**Objective**:
Only the lines from the top of the records below through the line containing "PI = math.pi" should be printed, exactly and without pictures.
— start Dataset records —
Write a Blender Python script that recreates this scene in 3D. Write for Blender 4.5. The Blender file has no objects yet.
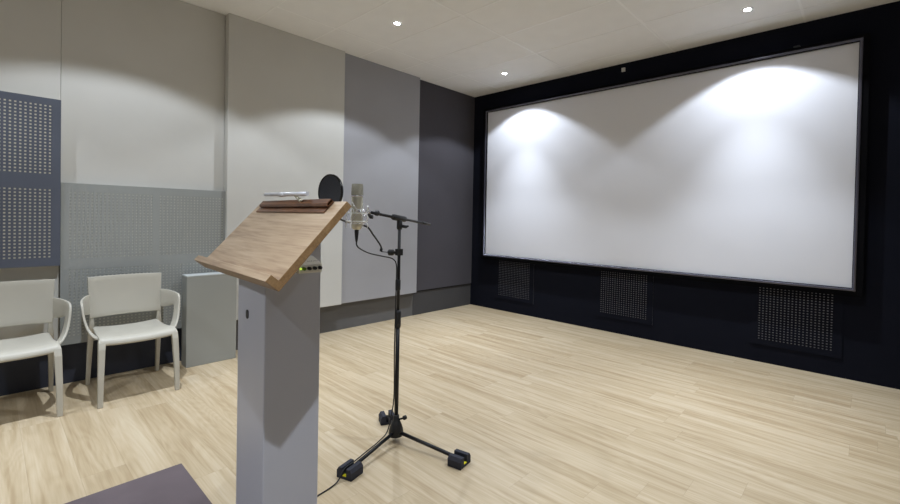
import bpy, bmesh, math, random
from mathutils import Vector, Matrix
random.seed(7)
scene = bpy.context.scene
COL = scene.collection
PI = math.pi

# ------------------------------------------------------------------ materials
def new_mat(name, color, rough=0.6, metallic=0.0, spec=0.5, bump=0.0, bump_scale=200.0,
            var=0.0, var_scale=6.0, emit=None, emit_strength=0.0, coat=0.0):
    m = bpy.data.materials.new(name); m.use_nodes = True
    nt = m.node_tree; b = nt.nodes['Principled BSDF']
    b.inputs['Roughness'].default_value = rough
    b.inputs['Metallic'].default_value = metallic
    b.inputs['Specular IOR Level'].default_value = spec
    b.inputs['Coat Weight'].default_value = coat
    tc = nt.nodes.new('ShaderNodeTexCoord')
    c = (*color, 1)
    n = nt.nodes.new('ShaderNodeTexNoise'); n.inputs['Scale'].default_value = var_scale
    n.inputs['Detail'].default_value = 4
    nt.links.new(tc.outputs['Object'], n.inputs['Vector'])
    r = nt.nodes.new('ShaderNodeValToRGB')
    r.color_ramp.elements[0].position = 0.3; r.color_ramp.elements[1].position = 0.7
    r.color_ramp.elements[0].color = tuple([x*(1-var) for x in color]) + (1,)
    r.color_ramp.elements[1].color = tuple([min(1, x*(1+var)) for x in color]) + (1,)
    nt.links.new(n.outputs['Fac'], r.inputs['Fac'])
    nt.links.new(r.outputs['Color'], b.inputs['Base Color'])
    if bump:
        n2 = nt.nodes.new('ShaderNodeTexNoise'); n2.inputs['Scale'].default_value = bump_scale
        nt.links.new(tc.outputs['Object'], n2.inputs['Vector'])
        bp = nt.nodes.new('ShaderNodeBump'); bp.inputs['Strength'].default_value = bump
        bp.inputs['Distance'].default_value = 0.002
        nt.links.new(n2.outputs['Fac'], bp.inputs['Height'])
        nt.links.new(bp.outputs['Normal'], b.inputs['Normal'])
    if emit:
        b.inputs['Emission Color'].default_value = (*emit, 1)
        b.inputs['Emission Strength'].default_value = emit_strength
    return m

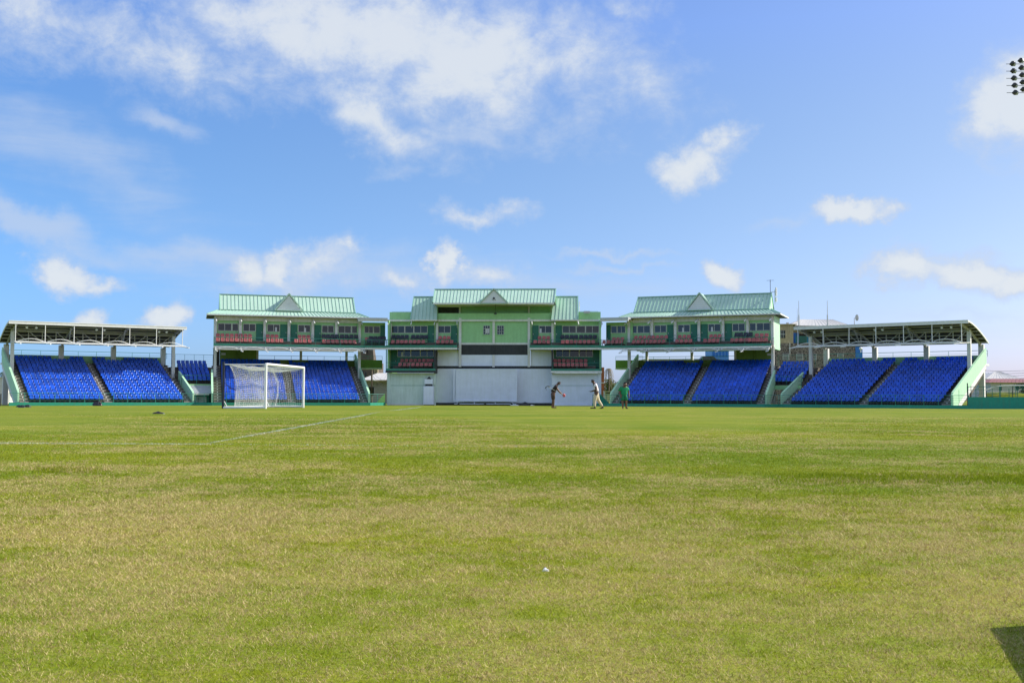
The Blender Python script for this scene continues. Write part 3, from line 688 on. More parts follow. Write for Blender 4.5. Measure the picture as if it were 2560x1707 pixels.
# upper band, recess and main roof
part(fC, T, 'parapet', m_green, (ul(1090, 1.3), -ul(1090, 1.3), 1.3, 1.55, zc(798.7, 1.25)+.001, zc(783, 1.3)))
VR_ = 3.6
part(fC, T, 'roof_deck', m_beam, (uc0, uc1, 1.56, VR_, zs['gt']+.2, zs['gt']+.3))
VR = 3.6
part(fC, T, 'wall', m_green, (ul(1149, VR), -ul(1090, VR), VR, VR+.2, 9.5, 11.5))
part(fC, T, 'opening', m_black, (ul(1093, VR), ul(1148.5, VR), VR+.6, VR+.7, 9.6, 11.5))
for p in (1149, 1322, 1378, 1091):
    u = ul(p, VR-.2); part(fC, T, 'column', m_beam, (u-.1, u+.1, VR-.3, VR-.1, 9.6, 11.42))
q = MB(fC); q.box(ul(1093, 1.2), ul(1148, 1.2), 1.2, 1.23, 9.9, 10.55) if False else q.box(ul(1092, VR), ul(1093, VR), VR, VR+.7, 9.6, 11.5); q.build('jamb', m_green, T)
eU = ul(1081.6, -.5); zE = zc(757.0, -.5); zR = zc(724.0, 2.3); rU = ul(1086, 2.3)
q = MB(fC)
seam_roof(q, (eU, -.5, zE), (-eU, -.5, zE), (rU, 2.3, zR), (-rU, 2.3, zR), pitch=.40); seam_roof(q, (-eU, 5.1, zE), (eU, 5.1, zE), (-rU, 2.3, zR), (rU, 2.3, zR), pitch=.8)
q.mi = 1; q.bar((rU-.05, 2.3, zR+.05), (-rU+.05, 2.3, zR+.05), .2, .08)
for s_ in (1, -1): q.bar((s_*eU, -.5, zE+.05), (s_*rU, 2.3, zR+.05), .12, .1)
rf = q.build('roof', [m_roof, m_rib], T)
part(fC, rf, 'fascia', m_beam, (eU, -eU, -.56, -.49, zE-.17, zE+.0))
part(fC, rf, 'soffit', m_beam, (eU+.05, -eU-.05, -.48, 5.0, zE-.12, zE-.07))
q = MB(fC)
for s_ in (1, -1): q.add([(s_*rU, -.2, zE), (s_*rU, 4.8, zE), (s_*rU, 2.3, zR-.06)], [(0, 1, 2)])
q.build('gable_end', m_mint, rf)
# front gable with round vent
g0, gz0 = fC.px(1199.4, 757.2, -.7); gz1 = zc(722.0, -.7, 1234); c = ul(1234, -.7); hw = c-g0
q = MB(fC); q.prism([(c-hw+.1, gz0), (c+hw-.1, gz0), (c, gz1-.14)], -.72, -.65); gb = q.build('gable', m_louvre, T)
q = MB(fC); q.bar((c-hw, -.76, gz0), (c, -.76, gz1), .16, .13); q.bar((c+hw, -.76, gz0), (c, -.76, gz1), .16, .13); q.box(c-hw, c+hw, -.8, -.7, gz0-.12, gz0-.03)
for s_ in (-1, 1): q.add([(c+s_*hw, -.8, gz0), (c, -.8, gz1), (c, 2.2, gz1), (c+s_*hw, -.3, gz0)], [(0, 1, 2, 3)])
q.build('gable_roof', m_roof, gb)
q = MB(fC); zz = gz0+.52
q.tube((c, -.76, zz), (c, -.725, zz), .13, 16)
for dx, dz in ((-.17, -.17), (.17, -.17), (0, -.24)): q.tube((c+dx, -.75, zz+dz), (c+dx, -.725, zz+dz), .045, 8)
q.build('vent', m_dark, gb)
q = MB(fC); q.tube((c+.1, .6, zE-.1), (c+.14, .6, 10.35), .018, 5); q.ell((c+.1, .6, 10.3), .2, .2, .1, 8, 5); q.build('hanging_lamp', m_dark, T)
part(fC, T, 'groove', m_louvre, (c-hw*.55, c+hw*.55, -.528, -.521, gz0+.55, gz0+.57)) if False else None

def wing(F, mir):
    U_ = lambda px, v=0: ul(px, v)      # same half widths on both sides
    a, b_, d = U_(968), U_(1090), U_(1144)
    # roof-top block
    part(F, T, 'parapet', m_green, (a, U_(1032, 1.4), 1.4, 1.6, zc(798.7, 1.4)+.001, zc(780, 1.4)), (a, a+.2, 1.6, 4.5, zc(798.7, 0)+.001, zc(780, 0)), (a+.2, U_(1090, 4.4), 4.4, 4.6, 9.5, zc(780, 0)))
    railing(F, T, [(a+.3, 1.5), (U_(1026, 1.5), 1.5)], zc(780, 0), .16, 1, 2.2, r=.014)
    # lower lean-to roof
    e0, e1 = U_(1025.8, .5), U_(1092, .5); r0_, r1_ = U_(1033.8, 3.0), U_(1092, 3.0); ze_, zr_ = zc(799.0, .5), zc(742.5, 3.0)
    q = MB(F); seam_roof(q, (e0, .5, ze_), (e1, .5, ze_), (r0_, 3.0, zr_), (r1_, 3.0, zr_), pitch=.42)
    q.mi = 1; q.bar((r0_-.05, 3.0, zr_+.04), (r1_, 3.0, zr_+.04), .14, .1); q.bar((e0, .5, ze_+.05), (r0_, 3.0, zr_+.05), .12, .1)
    rf = q.build('roof', [m_roof, m_rib], T)
    part(F, rf, 'fascia', m_beam, (e0, e1, .44, .51, ze_-.14, ze_+.0)); part(F, rf, 'soffit', m_beam, (e0+.05, e1, .52, 1.39, ze_-.1, ze_-.06))
    q = MB(F); q.prism([(3.0, zr_-.06), (.6, ze_-.02), (3.0, ze_-.02)], r0_+.02, r0_+.1, 'x'); q.build('gable_end', m_mint, rf)
    part(F, T, 'wall', m_green, (r0_+.02, r1_, 3.05, 3.2, ze_, zr_-.1))
    if mir:
        q = MB(F); q.tube((r0_-.18, 2.4, 10.5), (r0_-.18, 2.4, zr_-.6), .05, 6); q.build('vent_pipe', m_white, rf)
        q = MB(F); q.box(U_(999)-.2, U_(1008)+.1, .5, 1.0, zc(780, 0)-.1, zc(780, 0)+.14); q.build('junction_box', m_galv, T)
    # upper balcony
    VW = 1.8; VS = -.6; zf0, zf1, zb_ = 6.30, 6.59, 6.09
    part(F, T, 'wall', m_green, (a, d+.1, VW, VW+.2, zf0, 9.5)); part(F, T, 'side_wall', m_green, (a-.02, a+.16, .25, 6.5, -.3, 9.5))
    part(F, T, 'balcony_floor', m_conc, (a+.0, d, VS+.08, VW, zf0+.01, zf0+.14)); part(F, T, 'fascia', m_fascia, (a-.05, d, VS-.02, VS+.07, zf0+.002, zf1))
    part(F, T, 'beam', m_beam, (a-.05, d, VS, VS+.25, zb_, zf0)); part(F, T, 'step', m_conc, (a+.2, d-.1, .6, VW-.02, zf0+.14, zf0+.66))
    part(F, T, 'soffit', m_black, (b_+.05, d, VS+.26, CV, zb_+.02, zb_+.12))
    zw0, zw1 = zc(832.6, VW), zc(814.2, VW)
    w0, w1 = U_(977.6, VW), U_(1068.5, VW); st = (w1-w0)
    window(F, T, w0, w0+st*.37, VW, zw0, zw1, 2, blind=None); window(F, T, w0+st*.375, w0+st*.62, VW, zw0, zw1, 1); window(F, T, w0+st*.625, w1, VW, zw0, zw1, 2)
    door(F, T, w1+.05, U_(1085, VW), VW, zf0+.67, zw1)
    window(F, T, U_(1094.7, VW), U_(1126.4, VW), VW, zw0, zw1, 2, blind=.8 if mir else None); door(F, T, U_(1127.3, VW), U_(1143, VW), VW, zf0+.67, zw1)
    for p in (970, 1088): u = U_(p); part(F, T, 'column', m_beam, (u-.13, u+.13, 1.56, 1.795, zf0+.14, 9.3))
    u = U_(1147); part(F, T, 'column', m_beam, (u-.15, u+.15, CV-.22, CV-.065, zc(917, CV), zc(795, CV)))
    for p in (972, 1029, 1087, 1143): bracket(F, T, U_(p, 1.4), 1.24, 9.32, -1 if mir else 1)
    railing(F, T, [(a-.02, VW), (a-.02, VS), (b_, VS), (d, VS)], zf1, .62, 2, 2.7, r=.02)
    # lower balcony
    g0_, g1_, gb_ = 3.66, 3.9, 3.42; VL = 1.8; i1 = U_(1084)
    part(F, T, 'balcony_floor', m_conc, (a+.17, i1+.2, VS+.08, VL, g0_+.01, g0_+.14)); part(F, T, 'fascia', m_fascia, (a-.05, i1+.3, VS-.05, VS+.07, g0_+.002, g1_))
    part(F, T, 'beam', m_beam if mir else m_black, (a-.08, i1+.35, VS-.08, VS+.15, gb_, g0_)); part(F, T, 'step', m_conc, (a+.6, i1+.1, .6, VL-.02, g0_+.14, g0_+.64))
    part(F, T, 'wall', m_green if False else m_fascia, (a+.17, i1+.3, VL, VL+.2, g0_, zb_+.2)); part(F, T, 'side_wall', m_black, (i1+.1, i1+.28, VS+.15, CV-.06, gb_-.05, zb_))
    zl0, zl1 = zc(891.9, VL), zc(873.5, VL)
    x0, x1 = U_(993, VL), U_(1084.5, VL); st = x1-x0
    window(F, T, x0, x0+st*.37, VL, zl0, zl1, 2, blind=.3 if not mir else None); window(F, T, x0+st*.372, x0+st*.63, VL, zl0, zl1, 1); window(F, T, x0+st*.632, x1, VL, zl0, zl1, 2)
    door(F, T, U_(975.5, VL), U_(992, VL), VL, g0_+.14, zl1)
    part(F, T, 'post', m_rail, (a-.05, a+.05, VS-.04, VS+.05, g1_, zb_))
    railing(F, T, [(a, VS), (i1+.1, VS)], g1_, .68, 2, 2.7, r=.02)
    # ground floor wall of the wing
    part(F, T, 'wall', m_wallg if not mir else m_wallw, (a+.02, i1+.25, .2, .5, -.32, gb_-.01))
    part(F, T, 'pier', m_wallg if not mir else m_wallw, (a-.02, a+.36, .12, .197, -.32, gb_-.01))
    zg = zc(965, .2); part(F, T, 'groove', m_fascia, (a+.4, i1+.2, .19, .198, zg, zg+.02), (a+.4, i1+.2, .19, .198, zg+.12, zg+.14))
    part(F, T, 'footing', m_wallw if mir else m_beam, (a+.4, i1+.2, .13, .197, -.32, -.12))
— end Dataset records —
**Written solution**:
Write a Blender Python script that recreates this scene in 3D. Write for Blender 4.5. The Blender file has no objects yet.
import bpy, bmesh, math, random
from mathutils import Vector, Matrix
random.seed(7)
scene = bpy.context.scene
COL = scene.collection
PI = math.pi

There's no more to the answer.